Space Invaders would have an enormous influence on future games for both arcades and home consoles, starting with an absolutely dizzying number of ports, pirates, and shameless copycats before the idea of increasingly interesting spins on the Space Invaders concept would morph into an entire genre of “Shoot ’em Up” video games, many of which became very famous in their own right such as “Galaga” (1981) and “1942” (1984). The difficulties involved in getting the hardware of the time to perform well with so many objects on the screen also created pressure that boosted hardware innovation as well.
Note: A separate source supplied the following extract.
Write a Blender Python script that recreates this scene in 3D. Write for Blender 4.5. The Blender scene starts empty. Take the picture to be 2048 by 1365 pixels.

For now though, the arcade games of 1978 didn’t seem all that much more sophisticated to me than the ones of 1977. One game I tried, Seawolf II, did have a full color display. Everything else, including Space Invaders, relied on colored overlays, projecting the screen onto physical backgrounds, or both to achieve color, when there was color at all. I’m still not entirely sure why color was just so slow to happen in arcade machines because it seemed to be the one thing home gaming consoles had on them for years. Maybe someone who knows can tell me in the comments?

Conclusion

Completing and publishing this article means I’m officially caught up with writing about my little project. Now I’m ready to start playing the games from 1979! Since there are 115 games (both arcade and home console) to get through, I wouldn’t expect the 1979 article to come out for a long time, but I will get to it!